Mas poderíamos mencionar aqui outros indicadores. Por exemplo, Portugal é dos poucos países da OCDE onde o emprego na administração central representa mais de 80% da totalidade do emprego público (média OCDE – 43%). Este é um indicador de dependência e subordinação ao Estado central.

A forma como os municípios em Portugal alocam as suas despesas também difere dos restantes países da UE?

Sim. Em Portugal, mais de metade das despesas locais são relacionadas com questões administrativas e infraestruturas (por exemplo, manutenção de estradas e espaços públicos, equipamentos, saneamento básico, entre outros). O inverso ocorre nos países mais descentralizados, que tendem a gastar mais em serviços sociais, saúde e educação. Vejamos os casos da Dinamarca e da Suécia, aqui assinalados.

Só em Portugal, Chipre, Malta, Espanha e Grécia, se verifica a situação de mais de 60% das despesas municipais serem destinadas a serviços gerais e infraestruturas.

Porque é que isto é um problema? No fundo, porque os municípios são menos capazes de adaptar os serviços às características demográficas e socioeconómicas da sua população. São dadas respostas uniformes e insuficientes a problemas de natureza diferente.

Além disso, as grandes cidades acabam por beneficiar mais de investimentos e serviços prestados pelo Estado central, o que lhes confere mais autonomia, enquanto os municípios do interior e de menor dimensão ficam mais dependentes das decisões e das transferências do poder central, perpetuando desigualdades regionais.

Porque é que isto acontece? É a lei que incentiva a centralização dos poderes?

A verdade é que Portugal é um dos países europeus com maior autonomia formal do poder local, isto é, se tivermos em consideração apenas a letra da lei, mas dos mais limitados no uso dessa autonomia na prática.

Vejamos o Índice de Autonomia Local, usado pela Direção Geral para as Políticas Regionais e Urbanas da Comissão Europeia, que mede diferentes dimensões da autonomia dos municípios.

A primeira variável diz respeito à autonomia formal, ou seja, à proteção constitucional da decisão das autarquias relativamente aos interesses próprios das suas populações e territórios. Nesta dimensão, jurídica, Portugal partilha o 1º lugar com vários países da UE.

Também em termos de autonomia organizacional, isto é, a liberdade dos municípios para decidirem sobre a sua própria estrutura, meios e capacidade organizacional, estamos bem posicionados – acima da média, aliás.

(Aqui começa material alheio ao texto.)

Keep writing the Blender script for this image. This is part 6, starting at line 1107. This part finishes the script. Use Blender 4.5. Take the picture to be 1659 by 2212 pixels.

No entanto, na prática, há obstáculos.

No âmbito de atuação em políticas públicas, ou seja, em que áreas de política pública e com que profundidade podem os municípios efetivamente agir, Portugal está significativamente abaixo da média europeia, a par de países como a Grécia, Malta, Chipre e Croácia. Já países mais descentralizados como a Alemanha, a Suécia e a Dinamarca, estão cerca de 30 pontos acima de nós nesta dimensão.

A verdade é que grande parte das receitas municipais provêm de transferências do Estado e não de impostos locais (como em países mais descentralizados), limitando a capacidade das autarquias para investir em áreas como saúde e educação, pois essas despesas continuam a ser decididas e financiadas centralmente.

Também nos encontramos abaixo da média da UE em termos de discricionariedade política dos municípios. Quer isto dizer que para tomar decisões finais os decisores locais têm menos liberdade e autonomia do que os congéneres europeus.

Municípios com maior poder de intervenção e um Estado menos centralizado poderão melhorar a economia e aumentar a qualidade da democracia?

Sim, isso ajudaria a reduzir ineficiências na alocação de recursos, melhorar a celeridade dos processos e diminuir as graves assimetrias regionais que enfrentamos. No fundo, precisamos de capacitar os poderes locais como verdadeiros agentes de políticas públicas.

Além disso, vários exemplos demonstram que a um maior nível de autonomia local estão associados melhores resultados em termos de qualidade da democracia e do envolvimento cívico dos cidadãos.

A recente transferência de competências para as autarquias poderá contribuir para alterar gradualmente esta realidade, mas a eficácia dependerá da transferência de recursos financeiros adequados para os municípios e de uma maior autonomia que lhes permita adequar as políticas públicas às especificidades das populações locais.